Having met Alla Demidova this summer at her apartment in the centre of Moscow, the impression that stays in my memory is almost tragic. Among wonderful paintings emanating light and joy, on a couch covered in a delicate aristocratic cloth, sits a person totally enraged with the world, looking at the floor and at the ceiling alternately, and talking intensely about ‘the green door’ of imagination that she needs like air. Thinking of Demidova, one cannot but think of Vasiliev who, on leaving Moscow, let drop about his students: “You know, when the new generation came – they are over 40 now – I noticed their negative attitude towards the generation to which I belong. They didn’t even want to go into detail about who was a Communist product, who was similar to them and who had been ostracised. They completely did not care. The only thing that mattered was the era in which you had worked. I felt this in relation to myself. And so towards forty-year-olds I have developed a very merciless attitude: now I dare you to do the same. Go through everything that we have endured: persecution, bugging, expulsion, ideological nightmares. Make your way through that! And if you manage to succeed, I will be proud of you, if I am still alive…”

Talking about Russia with Mats Ek

Meanwhile, a rarity was supplied for Moscow this summer by one of the 20th century’s most outstanding and original choreographers, the enfant terrible of the Swedish ballet scene Mats Ek, who in recent years has taken to staging theatre performances. Ek’s production of Anton Chekhov’s Cherry Orchard saw its world premiere in Moscow, but in autumn the production is to move to Stockholm. Most probably it will also be well received there, because Ek’s story about the return of emotional memory to the place from where a person has been banished is a fine and wonderful work inasmuch it is solved at universal human level, opening a metaphysical dimension of theatre and not claiming any knowledge about contemporary Russia. Ek’s staged version was produced in association with Irene Kraus, who most probably was responsible for the revised Chekhov texts which have been transferred into apparent present day reality. This system of preconceptions as regards Russia is so naïve and full of outdated political clichés – the performance is concluded by a dying man’s last word to this world: “Stalin!” – that I would have preferred the show to have no subtitles at all. Because, away from the text, a performance of quite a different level is taking place.

Having for years worked with immense empty spaces open to ideas, when shaping theatre productions Ek leaves them, too, almost empty, focusing attention only on the people.
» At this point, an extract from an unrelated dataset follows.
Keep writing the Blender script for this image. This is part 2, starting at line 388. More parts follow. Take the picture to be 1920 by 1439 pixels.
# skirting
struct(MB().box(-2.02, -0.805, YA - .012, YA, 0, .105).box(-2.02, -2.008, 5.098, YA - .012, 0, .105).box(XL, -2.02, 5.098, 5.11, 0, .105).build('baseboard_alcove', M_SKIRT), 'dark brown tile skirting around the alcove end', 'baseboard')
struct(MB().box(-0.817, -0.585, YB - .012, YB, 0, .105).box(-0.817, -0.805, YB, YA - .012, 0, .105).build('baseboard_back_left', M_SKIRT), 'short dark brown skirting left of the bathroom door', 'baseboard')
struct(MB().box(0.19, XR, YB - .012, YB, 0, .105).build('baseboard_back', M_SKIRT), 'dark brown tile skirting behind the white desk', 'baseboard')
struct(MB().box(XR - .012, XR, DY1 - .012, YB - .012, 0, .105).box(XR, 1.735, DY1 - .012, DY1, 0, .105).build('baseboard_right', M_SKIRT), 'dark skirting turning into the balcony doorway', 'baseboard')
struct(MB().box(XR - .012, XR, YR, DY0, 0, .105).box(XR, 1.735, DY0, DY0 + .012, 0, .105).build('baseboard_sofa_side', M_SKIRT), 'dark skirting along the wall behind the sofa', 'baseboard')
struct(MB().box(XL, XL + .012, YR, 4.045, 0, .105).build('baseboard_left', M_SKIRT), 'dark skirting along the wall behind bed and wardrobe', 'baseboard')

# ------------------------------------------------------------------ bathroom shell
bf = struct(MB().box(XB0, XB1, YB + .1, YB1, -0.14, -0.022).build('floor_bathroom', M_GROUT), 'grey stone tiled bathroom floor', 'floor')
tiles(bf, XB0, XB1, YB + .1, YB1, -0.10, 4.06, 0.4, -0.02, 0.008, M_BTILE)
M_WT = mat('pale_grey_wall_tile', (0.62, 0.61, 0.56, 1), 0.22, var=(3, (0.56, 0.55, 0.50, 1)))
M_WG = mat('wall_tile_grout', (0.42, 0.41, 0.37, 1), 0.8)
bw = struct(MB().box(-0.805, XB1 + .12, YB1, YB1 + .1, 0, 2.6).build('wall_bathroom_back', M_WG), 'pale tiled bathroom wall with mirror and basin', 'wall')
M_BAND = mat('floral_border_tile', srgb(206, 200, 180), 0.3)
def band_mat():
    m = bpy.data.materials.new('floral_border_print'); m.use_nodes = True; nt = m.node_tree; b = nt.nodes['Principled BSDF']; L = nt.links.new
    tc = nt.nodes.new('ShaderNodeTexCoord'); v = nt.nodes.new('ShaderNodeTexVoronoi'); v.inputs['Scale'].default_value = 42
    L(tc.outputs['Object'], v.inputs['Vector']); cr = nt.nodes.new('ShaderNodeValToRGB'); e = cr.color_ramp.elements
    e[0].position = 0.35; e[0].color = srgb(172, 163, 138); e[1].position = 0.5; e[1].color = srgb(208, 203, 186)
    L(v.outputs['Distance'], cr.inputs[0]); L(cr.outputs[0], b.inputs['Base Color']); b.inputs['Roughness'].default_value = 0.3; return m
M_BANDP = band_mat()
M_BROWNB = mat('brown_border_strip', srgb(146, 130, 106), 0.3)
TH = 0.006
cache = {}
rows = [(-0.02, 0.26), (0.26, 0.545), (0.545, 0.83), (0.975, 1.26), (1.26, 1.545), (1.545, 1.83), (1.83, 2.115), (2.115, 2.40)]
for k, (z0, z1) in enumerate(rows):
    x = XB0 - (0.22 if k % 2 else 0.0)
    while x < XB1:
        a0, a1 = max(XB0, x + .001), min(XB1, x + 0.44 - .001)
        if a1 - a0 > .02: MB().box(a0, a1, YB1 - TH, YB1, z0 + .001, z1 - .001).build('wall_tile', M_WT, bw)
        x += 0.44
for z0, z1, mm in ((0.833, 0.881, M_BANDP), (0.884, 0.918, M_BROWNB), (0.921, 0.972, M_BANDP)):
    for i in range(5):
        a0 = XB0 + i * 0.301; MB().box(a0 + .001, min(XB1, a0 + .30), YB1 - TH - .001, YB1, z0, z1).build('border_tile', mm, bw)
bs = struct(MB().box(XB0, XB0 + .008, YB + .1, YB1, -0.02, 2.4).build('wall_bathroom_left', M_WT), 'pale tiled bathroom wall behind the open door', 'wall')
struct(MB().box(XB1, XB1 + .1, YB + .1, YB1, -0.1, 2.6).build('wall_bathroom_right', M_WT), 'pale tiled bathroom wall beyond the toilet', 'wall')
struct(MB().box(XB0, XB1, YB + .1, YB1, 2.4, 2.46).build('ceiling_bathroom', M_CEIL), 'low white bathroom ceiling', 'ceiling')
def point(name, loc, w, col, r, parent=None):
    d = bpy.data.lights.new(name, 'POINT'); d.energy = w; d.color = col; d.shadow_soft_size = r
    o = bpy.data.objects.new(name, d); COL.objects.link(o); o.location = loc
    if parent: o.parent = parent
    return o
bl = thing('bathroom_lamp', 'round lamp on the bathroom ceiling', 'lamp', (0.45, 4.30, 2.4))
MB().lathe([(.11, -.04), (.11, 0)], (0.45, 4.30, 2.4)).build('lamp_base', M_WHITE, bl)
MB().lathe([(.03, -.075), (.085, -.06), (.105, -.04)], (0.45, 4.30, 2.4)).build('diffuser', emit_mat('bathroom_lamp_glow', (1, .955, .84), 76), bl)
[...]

In Cherry Orchard it is a huge room with a tiny toy horse, free of clutter. Gradually it fills up with people and then slowly gets rid of them again. “Have you read Solzhenitsin?” – the people ask each other. This kind of question was relevant in Moscow in the previous century. The principal place in the performance is taken by a character who doesn’t have a central role in Chekhov’s play. This is Charlotte, an odd person who has dropped out of life, who drifts along with others, demonstrates tricks and begs to be found a place, or she will perish. In Ek’s production it is this character who has become the common emotional memory, and it is played by the director’s legendary muse: the Giselle who once, in the previous century, had been locked up in a psychiatric institution – the prominent dancer Ana Laguna. She brings not illness, but otherness to Cherry Orchard, the old orchard mentioned in ancient encyclopedias and which the new owner intends to split up into small pieces and sell off. It is a different way of thinking, a different understanding of beauty, a different world awareness. It returns to a location where it seems to be out of place, because everything has changed. And in a paradoxical manner, otherness becomes an affirming force, not one swathed in the tones of a requiem. Emotional memory helps a place to keep balance.

Chekhov wrote his Cherry Orchard when capitalism came to Russia for the first time. Ek is staging this work now, when capitalism has re-entered Russia and has swept off the streets its former dwellers, once called the Russian intelligentsia. They definitely do not gather in Moscow’s Western-style cafes and restaurants, but somewhere in this city they are still to be found.